5 Books Homeschool Parents Must Read

via: ActivistPost
by: Bohemian Mom
Tuesday, July 24, 2012

Making the decision to homeschool is not an easy one. Societal pressure, family interrogations, and our own insecurities and fears are things we have to wrestle with on a regular basis.

Having a good support system is vital, whether it is local homeschooling groups, your spouse, or simply some good friends to listen to you and encourage you.

But another important component to starting the journey or just battling through some of the tougher times along the way, is to have a good arsenal of books that you can read and continue to refer to.

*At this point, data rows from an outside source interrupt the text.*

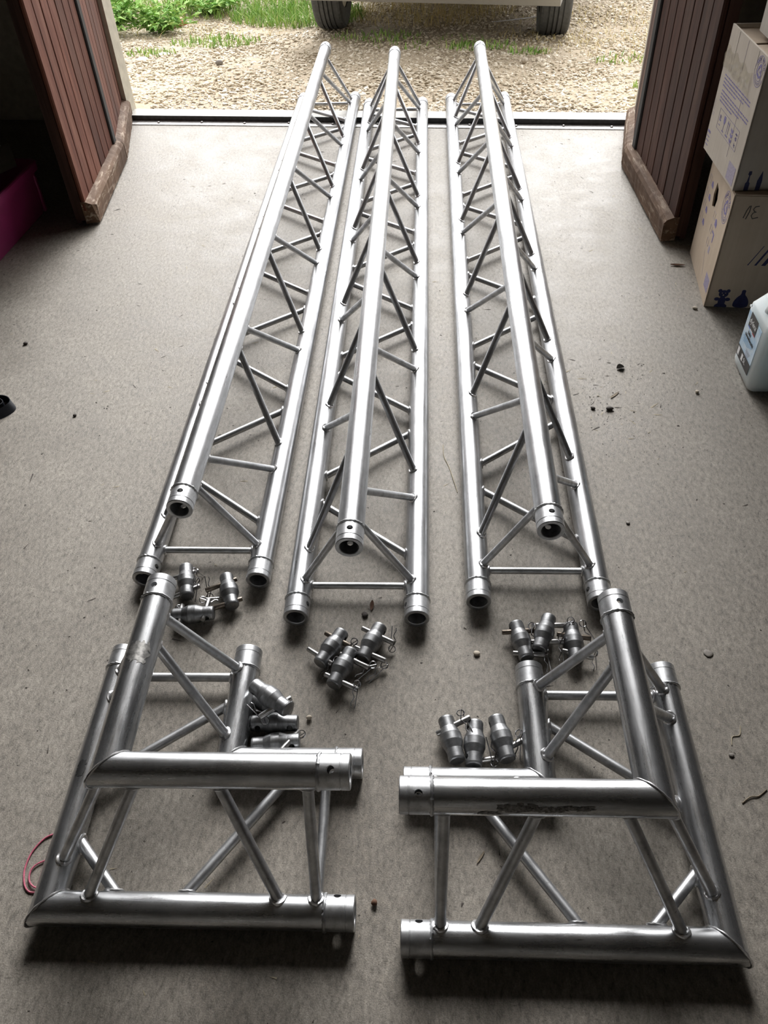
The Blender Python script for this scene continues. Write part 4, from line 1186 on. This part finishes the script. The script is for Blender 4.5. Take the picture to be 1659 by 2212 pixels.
for s_ in (-1, 1):
    m = MB(); m.rbox(s_ * .70 - .07, s_ * .70 + .07, -.47, -.40, .68, .92, .01); m.build('tail_lamp', LAMPR, t, smooth=False)
    m = MB(); slab(m, [(.0, 1.0), (.2, 1.36), (1.6, 1.38), (2.2, 1.0)], s_ * (CW - .128), s_ * (CW - .122)); m.build('side_window', GLASSD, t, smooth=False)
def tyre_mesh():
    m = MB(); TR, TW = .31, .095
    prof = [(.19, -.085), (.25, -.094), (.285, -.093), (.300, -.084), (TR - .004, -.072)]
    xs = [-.072, -.047, -.045, -.039, -.037, -.018, -.016, -.010, -.008, .008, .010, .016, .018, .037, .039, .045, .047, .072]
    grooves = [(-.046, -.038), (-.017, -.009), (.009, .017), (.038, .046)]
    pr = list(prof)
    for i, x in enumerate(xs):
        deep = any(a + .0001 < x < b - .0001 for a, b in grooves)
        r = TR - .010 if deep else TR - .003 * (abs(x) / .072) ** 3
        pr.append((r, x))
    pr += [(r, -y) for r, y in reversed(prof)]
    n = 132; vs = []; fs = []
    for k, (r, y) in enumerate(pr):
        for i in range(n):
            # lateral sipes, bent towards the shoulder
            ph = (i + int(abs(y) * 120)) % 4
            tread = r > TR - .006 and abs(y) < .0721
            rr_ = r - (.006 if (tread and ph == 0 and abs(y) > .019) or (tread and ph == 2 and abs(y) > .045) else 0)
            a = 2 * math.pi * i / n
            vs.append((y, rr_ * math.cos(a), rr_ * math.sin(a)))
    for k in range(len(pr) - 1):
        for i in range(n):
            j = (i + 1) % n; fs.append((k * n + i, k * n + j, (k + 1) * n + j, (k + 1) * n + i))
    m.add(vs, fs)
    return m.mesh('tyre', TYREM, angle=25)
TY = tyre_mesh()
hm = MB(); hm.lathe([(.0001, -.03), (.05, -.035), (.06, -.05), (.165, -.04), (.19, -.075), (.195, -.08), (.195, .08), (.0001, .08)], 30, caps=False)
HUBM = hm.mesh('wheel_rim', HUB)
for x in (-.715, .715):
    for y in (0.0, 2.6):
        w = put('tyre', TY, t, Matrix.Translation((x, y, .31)) @ Matrix.Rotation(math.radians(8 if y == 0 else 0), 4, 'Z'))     # the near pair is steered a little
        s_ = 1 if x > 0 else -1
        put('wheel_rim', HUBM, w, frame((0, 0, 0), (0, 0, 1), (-s_, 0, 0), (0, -s_, 0)))
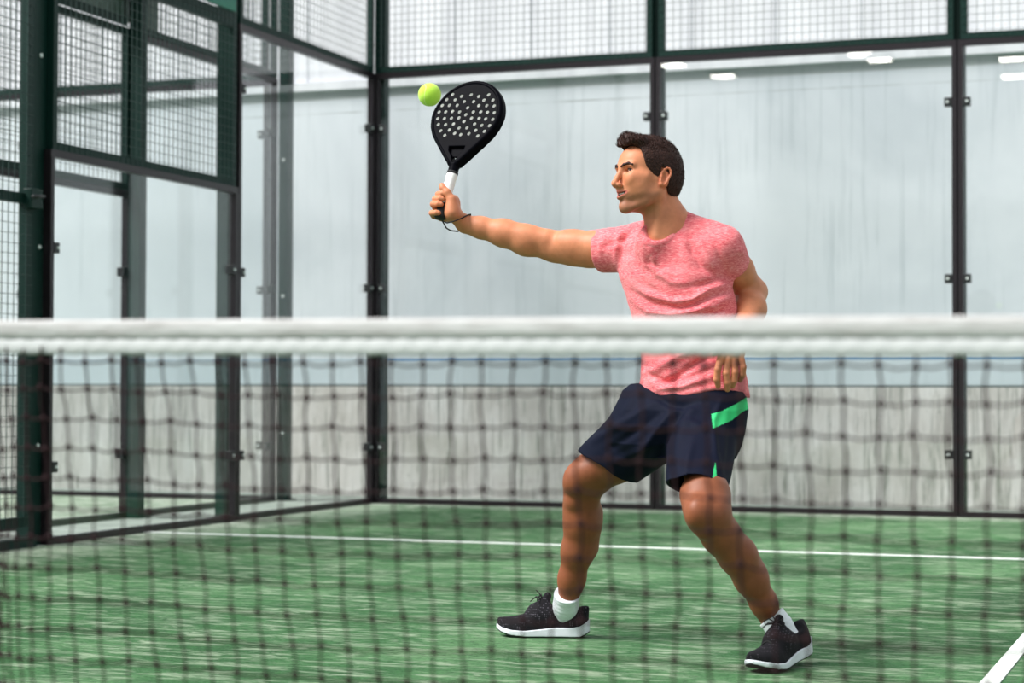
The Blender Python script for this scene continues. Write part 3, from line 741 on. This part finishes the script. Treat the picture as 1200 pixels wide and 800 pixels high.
# neckline
NK = [cone(Wp(767.5, 259, 5.79), Wp(760, 212, 5.77), .060, .080, .004, '-'), cone(Wp(778, 247, 5.88), Wp(772, 210, 5.88), .054, .068, .030, '-')]
sh += NK
def collar(q):
    d = np.minimum(NK[0].f(q), NK[1].f(q)); return .0022*(1-sm(.012, .014, d))*sm(-.004, .001, d)
hem = Wp(812, 466, 5.87); 
def hemf(q):
    px_, py_, pz_ = PX(q); return (py_-np.interp(px_, [740, 757, 775, 800, 820, 838, 855, 880], [452, 456, 464, 466, 461, 456, 457, 467]))/FPX*pz_
sh += [P(hemf, Wp(812, 467, 5.8), 99, '&', .004, True)]
V, F = surface(sh, .0033, Wp(680, 495, 6.2)-np.array([.25, .45, .02]), Wp(905, 235, 5.7)+np.array([.25, .35, .05]), disp=collar)
V = relax(V, F, 1, .5); Nn = vnormals(V, F)
FL = [([(752, 268), (757, 285), (766, 300), (770, 322)], .005, 4), ([(748, 274), (741, 290), (739, 312)], .004, 4), ([(731, 268), (722, 284), (722, 308)], .0045, 3.5),
      ([(744, 266), (728, 281), (706, 290)], -.004, 3.5), ([(716, 272), (704, 285), (704, 300)], .0025, 3.5), ([(736, 270), (729, 285), (728, 305)], -.004, 3),
      ([(750, 285), (759, 310), (786, 330), (812, 334)], .0055, 4.5), ([(763, 297), (778, 314), (796, 327)], .004, 4), ([(745, 306), (757, 335), (776, 345)], -.003, 4),
      ([(808, 278), (812, 295), (822, 312), (842, 326)], -.0055, 4), ([(822, 280), (828, 298), (838, 316)], .0035, 4), ([(798, 272), (802, 292), (808, 308)], .003, 4), ([(836, 280), (843, 300), (850, 316)], -.003, 4),
      ([(846, 326), (822, 334), (800, 336)], -.005, 4), ([(741, 332), (760, 345), (790, 353), (812, 351), (832, 338), (856, 333)], .0055, 3.6), ([(742, 342), (765, 356), (800, 361), (828, 350), (856, 342)], -.0050, 3.6),
      ([(740, 350), (759, 365), (786, 368), (817, 363), (836, 352), (860, 346)], .0050, 3.6), ([(799, 370), (822, 364), (858, 350)], .004, 3.4), ([(790, 376), (820, 372), (860, 360)], -.004, 3.6),
      ([(750, 378), (775, 390), (820, 388), (855, 378)], .004, 5),
      ([(866, 398), (830, 402), (795, 418), (770, 432), (752, 436)], .007, 5), ([(860, 412), (830, 416), (800, 436), (775, 452)], -.008, 4.5), ([(752, 424), (762, 440), (778, 447), (805, 443), (845, 428)], -.005, 4),
      ([(757, 437), (772, 455), (800, 453), (835, 441)], .007, 4), ([(756, 458), (790, 464), (830, 455), (868, 455)], .003, 4),       ([(866, 290), (872, 300)], .003, 5)]
V = folds(V, Nn, FL)
V = V+vnormals(V, F)*(.0022*vnoise(V, 26, 3)+.0012*vnoise(V, 60, 5))[:, None]
t = NT('pink_heather'); g = t.coords((1, 1, 4))
a = t.noise(t.coords((34, 34, 150)), 2.4, 6, .75, .25); b = t.noise(g, 9, 4, .6)
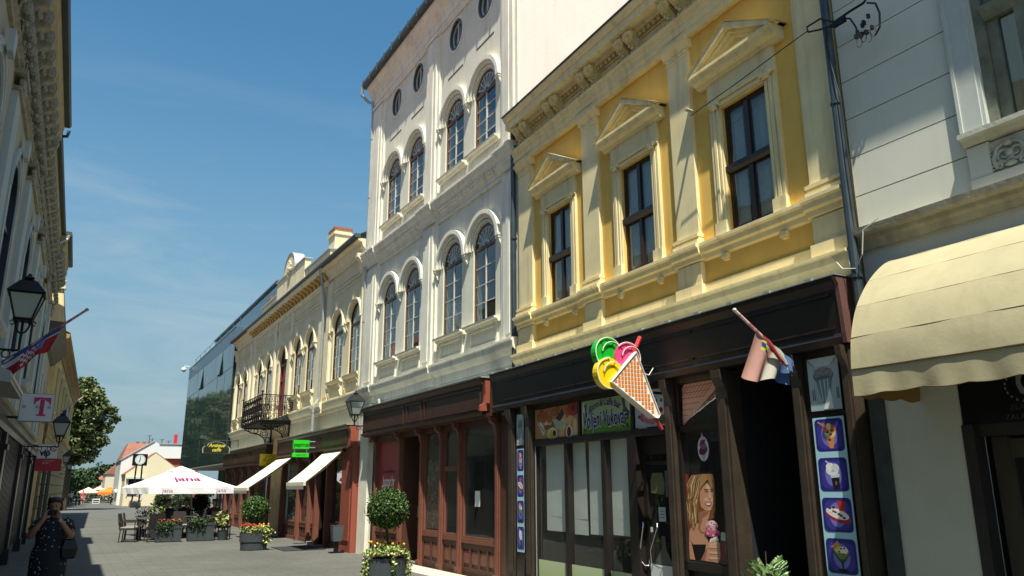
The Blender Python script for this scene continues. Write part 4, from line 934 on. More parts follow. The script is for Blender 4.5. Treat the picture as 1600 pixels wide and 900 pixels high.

These books brilliantly shape the philosophy of homeschooling and offer creative alternative ideas that are essential knowledge for all parents.  I’ve found the books on the list below to be invaluable for my homeschooling experience.

Dumbing Us Down: The Hidden Curriculum of Compulsory Schooling by John Taylor Gatto

Dumbing Us Down is a truly eye opening book and comes full of harsh criticism of the public education system.  Gatto has a leg to stand on though, as he was a NYC school teacher for over 30 years, and actually a recipient of the New York Teacher of the Year award, which gave him great knowledge of the inner workings of the system.  He shows how children in school are being conditioned to conform rather than being taught to actually think and retain creativity.

It is a great book to read before starting your journey, but I have also referred to it several times when I have felt insecure about my decision, as a reminder of what I am pushing against by home schooling.  You will feel enlightened, captivated, and most of all inspired!

Learning All the Time by John Holt

Considered by many to be the forefather of the homeschooling or unschooling movement, John Holt’s Learning All the Time shows us how children learn the basics of life, at home, in every moment of their day. Through play, cooking, and interaction with parents they learn to read, write, do math, and figure out how the world works.  As he says, “Learning is as natural as breathing!”

Again, this is a seminal book to read both before and during the process of homeschooling, but it is also a good book to teach us to enjoy and encourage play in the lives of our children. When you read his common sense ideas about relating to children it is hard to dispute, or to go on living any other way. His joy and respect of children shines through the pages and makes you yearn to lead the same type of life with your children that he proposes in his writing because it’s a brilliant formula for happiness!